Dialogue sur une aire de repos

Une grosse berline est arrêtée à l’ombre des arbres d’un parking de station essence au bord d’une route bretonne à quatre voies. A l’arrière une vieille femme, voilée et âgée, somnole, devant, une jeune maman donne le biberon un nourrisson et à l’extérieur un papa jovial s’occupe de sa petite fille. Ils sont en route pour des vacances à Perros-Guirec.

Le chroniqueur est également au repos pas loin de la berline, la petite fille vient lui rendre visite et le voilà qui entame la conversation avec le papa jovial et sympathique, jeune quarantenaire avec un peu d’embonpoint et la barbe de quatre jours de rigueur, ingénieur informaticien, autrefois freelance mais désormais salarié depuis qu’il a deux enfants « pour la sécurité financière ».

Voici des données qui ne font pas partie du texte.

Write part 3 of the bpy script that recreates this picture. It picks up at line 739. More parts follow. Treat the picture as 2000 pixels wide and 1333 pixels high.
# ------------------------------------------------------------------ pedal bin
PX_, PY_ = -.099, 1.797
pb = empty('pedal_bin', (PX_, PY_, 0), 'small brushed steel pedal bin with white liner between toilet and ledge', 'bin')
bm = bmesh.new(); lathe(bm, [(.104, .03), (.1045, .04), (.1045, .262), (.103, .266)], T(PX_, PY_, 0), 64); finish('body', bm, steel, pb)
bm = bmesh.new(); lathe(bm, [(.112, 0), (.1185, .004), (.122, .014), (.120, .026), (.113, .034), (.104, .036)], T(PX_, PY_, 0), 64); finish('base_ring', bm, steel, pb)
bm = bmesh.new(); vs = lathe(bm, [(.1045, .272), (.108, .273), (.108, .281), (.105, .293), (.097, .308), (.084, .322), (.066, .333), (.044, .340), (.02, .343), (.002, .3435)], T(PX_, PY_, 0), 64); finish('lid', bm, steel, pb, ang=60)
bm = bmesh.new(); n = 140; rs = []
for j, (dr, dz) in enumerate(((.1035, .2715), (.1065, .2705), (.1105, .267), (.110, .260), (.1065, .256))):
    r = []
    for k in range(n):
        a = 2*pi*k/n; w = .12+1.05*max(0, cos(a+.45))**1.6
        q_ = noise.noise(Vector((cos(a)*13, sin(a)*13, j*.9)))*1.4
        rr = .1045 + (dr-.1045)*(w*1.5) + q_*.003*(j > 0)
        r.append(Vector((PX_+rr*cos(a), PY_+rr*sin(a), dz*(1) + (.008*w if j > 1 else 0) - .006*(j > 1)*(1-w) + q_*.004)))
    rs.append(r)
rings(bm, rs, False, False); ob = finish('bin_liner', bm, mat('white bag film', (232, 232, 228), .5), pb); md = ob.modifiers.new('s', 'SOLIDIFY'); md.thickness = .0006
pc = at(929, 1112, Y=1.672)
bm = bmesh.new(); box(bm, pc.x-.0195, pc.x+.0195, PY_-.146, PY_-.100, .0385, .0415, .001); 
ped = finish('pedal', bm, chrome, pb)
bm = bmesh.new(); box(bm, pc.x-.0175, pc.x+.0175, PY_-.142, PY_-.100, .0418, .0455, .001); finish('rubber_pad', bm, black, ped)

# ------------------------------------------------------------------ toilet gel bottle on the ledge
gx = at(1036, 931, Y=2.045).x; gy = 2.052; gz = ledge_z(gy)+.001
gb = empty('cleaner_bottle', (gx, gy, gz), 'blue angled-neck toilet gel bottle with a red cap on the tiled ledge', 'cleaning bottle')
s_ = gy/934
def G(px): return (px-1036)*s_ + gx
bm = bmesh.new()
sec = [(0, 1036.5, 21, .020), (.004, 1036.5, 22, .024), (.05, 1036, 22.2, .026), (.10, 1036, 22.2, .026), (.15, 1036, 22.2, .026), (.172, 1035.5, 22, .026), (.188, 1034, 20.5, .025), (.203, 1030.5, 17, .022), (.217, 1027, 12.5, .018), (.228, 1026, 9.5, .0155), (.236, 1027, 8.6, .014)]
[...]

Et puis la conversation tourne vers la réforme des retraites françaises. Le papa goguenard ne semble pas traumatisé par l’allongement du nombre d’années à travailler pour sa génération avant de pouvoir prendre une retraite à taux plein :

– Moi j’ai fait Bac+5, donc j’ai commencé à travailler à 25 ans, 25 + 43 cela une retraite à 68 ans !
– Oui, c’est assez logique, mais vous n’avez jamais travaillé durant vos cinq années d’études, vous n’avez pas accumulé quelques trimestres à l’assurance vieillesse ?
– Ah non, je n’ai pas travaillé durant mes études.
– Ce n’était pas interdit pourtant et puis c’est plutôt intéressant même s’il s’agit de « petits boulots », ça forme le caractère et… ça rapporte des trimestres pour la future retraite.
– Ah oui, c’est vrai, eh bien je le dirai à mes enfants pour plus tard !

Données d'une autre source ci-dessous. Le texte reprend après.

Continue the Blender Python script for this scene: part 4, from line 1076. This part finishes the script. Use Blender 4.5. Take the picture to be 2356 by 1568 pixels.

Et la petite famille repart dans sa confortable berline, probablement une voiture de fonction, vers un repos breton sans doute bien mérité. Encore un citoyen qui devait être opposé à la réforme des retraites et qui, manifestement, ignorait la fable de La Fontaine « La cigale et la fourmi ». Tant pis pour lui, il travaillera un peu plus longtemps que ses aînés et il n’en mourra pas.